++++ Recorded information
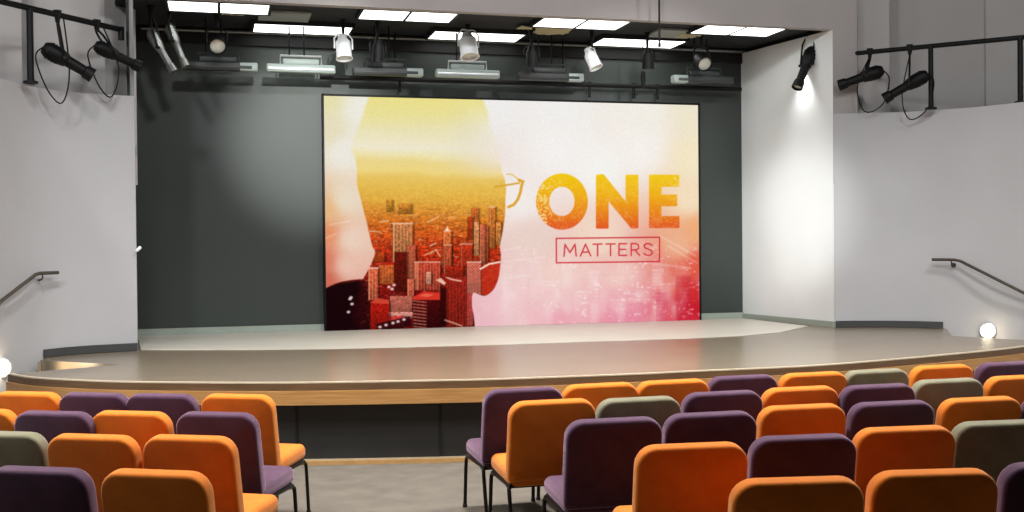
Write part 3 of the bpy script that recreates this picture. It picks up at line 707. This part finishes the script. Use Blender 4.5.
# pipes above the stage
PIPEY = YB - 0.05; pz = PY(470, 36.5, PIPEY).z
xl, xr = PY(141, 25, PIPEY).x, PY(745, 45, PIPEY).x
pz = min(pz, ZH + 0.02)
bm = bmesh.new(); tube(bm, [(xl - (xl + xr) / 2, 0, 0), ((xr - xl) / 2, 0, 0)], 0.026, 10)
o = link('lighting_pipe', bm, M['steel'], loc=None); o.location = ((xl + xr) / 2, PIPEY, pz); tag(o, 'dark steel pipe just under the black stage ceiling, carrying the stage lights', 'pipe')
LPY = YB - 0.22
pa = PY(320, 78.5, LPY); pb = PY(741, 88, LPY); lz = (pa.z + pb.z) / 2
t = empty('hanging_pipe', 'black pipe running above the top of the video wall with short hooks', 'pipe', ((pa.x + pb.x) / 2, LPY, lz))
bm = bmesh.new(); tube(bm, [((pa.x - pb.x) / 2, 0, 0), ((pb.x - pa.x) / 2, 0, 0)], 0.032, 10); link('pipe', bm, M['black'], t)
for px in (400, 590, 634, 658):
    q = PY(px, 88, LPY).x - (pa.x + pb.x) / 2
    bm = bmesh.new(); box(bm, (q, 0.02, -0.085), (0.03, 0.03, 0.17), bev=.004); tube(bm, [(q, .02, .04), (q, .02, -.02)], .04, 10); link('hook', bm, M['black'], t)
for px in (395, 563):
    q = PY(px, 60, LPY).x - (pa.x + pb.x) / 2
    bm = bmesh.new(); tube(bm, [(q, 0, 0), (q, 0, ZH + .06 - lz)], .012, 8); link('hanger', bm, M['black'], t)
# troffers
TZ = ZH + 0.06
def troffer(px, py, label, half=False):
    p = PZ(px, py, TZ - .02); p.y = max(p.y, YP + 0.47); wdt = 0.6 if half else 1.12
    t = empty('ceiling_light', label, 'ceiling light', (p.x, p.y, TZ - 0.03), 0, 'fluorescent panels in the stage ceiling')
    bm = bmesh.new()
    for s in (-1, 1): box(bm, (s * (wdt / 2 + .01), 0, 0), (.03, .60, .06)); box(bm, (0, s * .29, 0), (wdt, .025, .06))
    if not half: box(bm, (0, 0, 0), (.03, .56, .05))
    link('frame', bm, M['black_matte'], t, smooth=False)
    for s in ((0,) if half else (-1, 1)):
        bm = bmesh.new(); box(bm, (s * .282, 0, -.006), (.53, .55, .03)); link('diffuser', bm, M['panel_light'], t, smooth=False)
troffer(219, 3.0, 'lit ceiling panel behind the stage header, leftmost of the front line')
troffer(409, 12.0, 'lit ceiling panel behind the stage header, above the left half of the video wall')
troffer(585, 19.0, 'lit ceiling panel behind the stage header, above the word ONE')
troffer(746, 25, 'lit ceiling panel behind the stage header, rightmost, next to the white side wall')
def troffer2(px, py, label):
    p = PZ(px, py, TZ - .02); p.y = min(p.y, YB - .42); t = empty('ceiling_light', label, 'ceiling light', (p.x, p.y, TZ - 0.03), 0, 'fluorescent panels in the stage ceiling')
    bm = bmesh.new()
    for s in (-1, 1): box(bm, (s * .61, 0, 0), (.03, .60, .06)); box(bm, (0, s * .29, 0), (1.2, .025, .06))
    link('frame', bm, M['black_matte'], t, smooth=False)
    bm = bmesh.new(); box(bm, (0, 0, -.006), (1.19, .555, .03)); link('diffuser', bm, M['panel_light'], t, smooth=False)
troffer2(302, 28.5, 'lit ceiling panel in the back line, left of the video wall centre')
troffer2(474, 36, 'lit ceiling panel in the back line, above the video wall centre')
troffer2(636, 42, 'lit ceiling panel in the back line, crossed by a thin black rod')
for px, py, lab in ((284, 18, 'grey ceiling tile next to the left back-line light panel'), (672, 35, 'grey ceiling tile next to the right back-line light panel')):
    p = PZ(px, py, TZ - .03); bm = bmesh.new(); box(bm, (0, 0, 0), (.6, .5, .03), bev=.004)
    o = link('ceiling_tile', bm, M['tile'], smooth=False); o.location = (p.x, p.y - 0.06, TZ - .02); tag(o, lab, 'ceiling tile', 'grey tiles in the black stage ceiling')
# wash bars
def washbar(px, py, label, dark=0):
    y = YB - 0.62; p = PY(px, py, y); hm = M['shaded_metal'] if dark else M['pale_metal']
    t = empty('wash_light_bar', label, 'stage light', (p.x, y, p.z), 0, 'long wash light bars over the stage')
    bm = bmesh.new(); box(bm, (0, 0, 0), (.84, .12, .10), bev=.018, seg=3); link('housing', bm, hm, t)
    bm = bmesh.new(); box(bm, (0, -.064, -.008), (.80, .012, .035), bev=.004); link('reflector', bm, M['shaded_metal'] if dark else M['silver'], t)
    if dark:
        bm = bmesh.new(); box(bm, (dark * .36, 0, 0), (.22, .124, .104), bev=.018, seg=3); link('lit_end_patch', bm, M['pale_metal'], t)  # paler piece stands for the lit end of a shaded bar
    bm = bmesh.new(); box(bm, (0, .01, .085), (.44, .09, .07), bev=.012); link('ballast_box', bm, hm, t)
    bm = bmesh.new(); tube(bm, [(-.25, 0, .05), (-.25, 0, .16), (.25, 0, .16), (.25, 0, .05)], .012, 8); link('yoke', bm, M['shaded_metal'] if dark else M['silver'], t)
    for s in (-.14, .04):
        bm = bmesh.new(); tube(bm, [(s, 0, .16), (s, 0, TZ - p.z)], .010, 8); link('hanger', bm, M['black'], t)
washbar(218, 66.5, 'shaded wash light bar with a lit right end, leftmost under the stage ceiling', 1)
washbar(301, 69, 'pale wash light bar above the left top corner of the video wall')
washbar(386, 72, 'shaded wash light bar above the head picture, left of the middle bar', 1)
washbar(467.5, 74, 'pale wash light bar in the middle, under a big white spotlight')
washbar(549, 77, 'shaded wash light bar above the word ONE, right of the middle bar', 1)
washbar(704, 80, 'shaded wash light bar with a lit left end, above the video wall right corner', -1)
# par cans
def parpx(px, py, d, label, m, r=.095, L=.26, y=YP + 1.05): 
    p = PY(px, py, y); par(p, d, label, m, TZ, r=r, L=L)
parpx(343.5, 49, (0.05, -0.25, -1), 'white par can hanging left of the video wall centre', M['white_metal'])
parpx(468.5, 47, (0.05, -0.3, -1), 'large white par can hanging over the middle wash light bar', M['white_metal'], .115, .28)
parpx(592.5, 60, (0.35, -0.35, -1), 'white par can tilted to the right, above the word ONE', M['white_metal'], .085, .24)
parpx(217, 43, (0.05, -0.9, -0.5), 'black par can facing the seats at the left end of the stage pipe', M['black'])
parpx(702, 61, (-0.05, -0.9, -0.5), 'black par can facing the seats at the right end of the stage pipe', M['black'])
parpx(378, 52, (0.0, 0.3, -1), 'black par can hanging between the left and middle white par cans', M['black'], .08, .22)
parpx(532, 58, (0.1, 0.2, -1), 'black par can hanging just right of the middle wash light bar', M['black'], .08, .22)
parpx(648, 60, (0.1, 0.3, -1), 'black par can hanging by the thin black rod', M['black'], .08, .22)
# slender spotlights at the left, and the black one before the white wall
yq = YP + 0.75
gq = 'slender silver spotlights at the left end of the stage'
profile_spot(PY(150, 31, yq), PY(174, 72, yq - .1), Vector((PY(151, 24, yq).x, yq, TZ - .05)), 'slender grey spotlight at the left end of the stage, nearer the side wall', M['steel'], gq, fat=.62)
yq = YP + 0.85
profile_spot(PY(168, 24, yq), PY(186, 67, yq - .1), Vector((PY(170, 20, yq).x, yq, TZ - .05)), 'slender silver spotlight at the left end of the stage, nearer the video wall', M['steel'], gq, fat=.62)
bkp = PY(809, 36, YP + .55)
s3 = profile_spot(PY(813, 48, YP + .5), PY(797, 88, YP + .4), (bkp.x, bkp.y, TZ), 'black spotlight hanging in front of the bright white side wall', M['black'], fat=.75)
# black rod before the header, and a hanging microphone
yr = YP - 0.45; p = PY(659.5, 46, yr)
bm = bmesh.new(); tube(bm, [(0, 0, 0), (0, 0, ZC - p.z)], .012, 8); box(bm, (0, 0, .01), (.03, .03, .05), bev=.006)
o = link('hanging_rod', bm, M['black']); o.location = p; tag(o, 'thin black rod hanging down in front of the pale stage header', 'rod')
p = PY(643, 80, YB - .5); t = empty('hanging_microphone', 'small dark microphone dangling above the right half of the video wall', 'microphone', p)
bm = bmesh.new(); lathe(bm, [(-.12, 0), (-.11, .018), (.0, .035), (.10, .032), (.13, .012), (.14, 0)], Matrix.Identity(4), 14); link('capsule', bm, M['black'], t)
bm = bmesh.new(); tube(bm, [(0, 0, .13), (0, 0, TZ - p.z)], .005, 6); link('cable', bm, M['black'], t)
# crumpled sheets at the ceiling
for px, py, w, lab in ((551, 31, .42, 'crumpled beige sheet stuck at the black ceiling right of the middle light panel'), (525, 28, .16, 'small beige scrap at the corner of the middle light panel'), (232, 13.5, .22, 'beige scrap at the black ceiling above the left wash light bar'), (688, 36, .26, 'beige scrap at the black ceiling next to the right grey tile')):
    p = PZ(px, py, TZ - .04); bm = bmesh.new(); r = bmesh.ops.create_grid(bm, x_segments=7, y_segments=5, size=.5)
    for v in bm.verts: v.co = Vector((v.co.x * w * (1 + .2 * random.random()), v.co.y * w * .9 * (1 + .3 * random.random()), .02 * random.random()))
    bmesh.ops.solidify(bm, geom=bm.faces[:], thickness=.006)
    o = link('paper_sheet', bm, M['gel']); o.location = (p.x, p.y, TZ - .045); tag(o, lab, 'sheet')
# small white sensor on the edge of the left pier
p = PD(138.5, 249, 11.8); bm = bmesh.new(); box(bm, (0, 0, 0), (.035, .04, .07), mx=Matrix.Rotation(R(45), 3, 'Y'), bev=.012)
o = link('wall_sensor', bm, M['white_metal']); o.location = p; tag(o, 'small white sensor on the edge of the left curved wall by the stage', 'sensor')

# ------------------------------------------------------------------ light
def area(loc, size, energy, colr=(1, .985, .965), rot=(0, 0, 0)):
    l = bpy.data.lights.new('unseen_house_light', 'AREA'); l.shape = 'DISK'; l.size = size; l.spread = R(125); l.energy = energy; l.color = colr
    o = bpy.data.objects.new('unseen_house_light', l); col.objects.link(o); o.location = loc; o.rotation_euler = rot; return o
for (x, y, e) in ((-4, 7.2, 200), (-1, 7.4, 220), (2, 7.4, 220), (5, 7.4, 220), (8, 7.2, 200)):  # over the front rows
    area((x, y, ZC - .1), 0.5, e, rot=(R(0), 0, 0))
for (x, y, e) in ((-3, 5.2, 22), (1.5, 5.2, 22), (6, 5.2, 22)):
    area((x, y, ZC - .1), 0.5, e, rot=(R(0), 0, 0))
for x in (-3.0, 1.5, 6.0):      # added unseen fill lights that brighten the upper walls and header
    l = area((x, 5.0, ZC - .15), 0.6, 200, (.97, .98, 1.0), (R(72), 0, 0)); l.data.spread = R(180)
def spot(loc, target, energy, ang, blend=.6, colr=(1, .97, .92), soft=.05):
    l = bpy.data.lights.new('spot_beam', 'SPOT'); l.energy = energy; l.spot_size = R(ang); l.spot_blend = blend; l.color = colr; l.shadow_soft_size = soft
    o = bpy.data.objects.new('spot_beam', l); col.objects.link(o); o.location = loc
    o.rotation_euler = (Vector(target) - Vector(loc)).to_track_quat('-Z', 'Y').to_euler(); return o
n2, d2 = l2; dn = d2.normalized()
wt = PD(800, 190, 14.6)
spot(n2 + (wt - n2).normalized() * .08, PD(799, 205, 14.6), 800, 17, 1.0, (.96, .99, 1))
n3, d3 = s3
spot(spot_left[0], spot_left[1], 80, 50, 1.0, (1, .82, .55), .05)
spot(PY(801, 70, YP + .62), PD(799, 245, 14.45), 70, 80, 1.0, (1, 1, 1), .04)
spot((1.2, 1.0, 5.6), PY(318, 140, YB), 7800, 12, 1.0, (.97, 1, .95), .12)
spot((3.2, 1.0, 5.6), PY(620, 185, YB), 5000, 18, 1.0, (1, .98, .94), .12)
spot((1.2, 1.2, 5.6), PD(783, 225, 14.9), 4600, 10, 1.0, (1, 1, .98), .12)  # added unseen front spot, brightens the white side wall
for q, e in ((PY(343.5, 49, YP + 1.05), 45), (PY(468.5, 47, YP + 1.05), 70), (PY(592.5, 60, YP + 1.05), 50)):
    spot(q + Vector((0.01, -.1, -.2)), q + Vector((.05, -1.3, -4)), e, 70, 1.0, (1, .95, .86), .08)
w = bpy.data.worlds.new('world'); scn.world = w; w.use_nodes = True
w.node_tree.nodes['Background'].inputs['Color'].default_value = (.5, .5, .5, 1); w.node_tree.nodes['Background'].inputs['Strength'].default_value = 0.02
vs = scn.view_settings; vs.view_transform = 'Standard'; vs.look = 'None'; vs.gamma = 1; vs.exposure = 0.0; vs.use_curve_mapping = False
++++++++
# What to work on
Copy out every line of the material above that mentions the word "picture".

# Answer
Write part 3 of the bpy script that recreates this picture. It picks up at line 707. This part finishes the script. Use Blender 4.5.
washbar(386, 72, 'shaded wash light bar above the head picture, left of the middle bar', 1)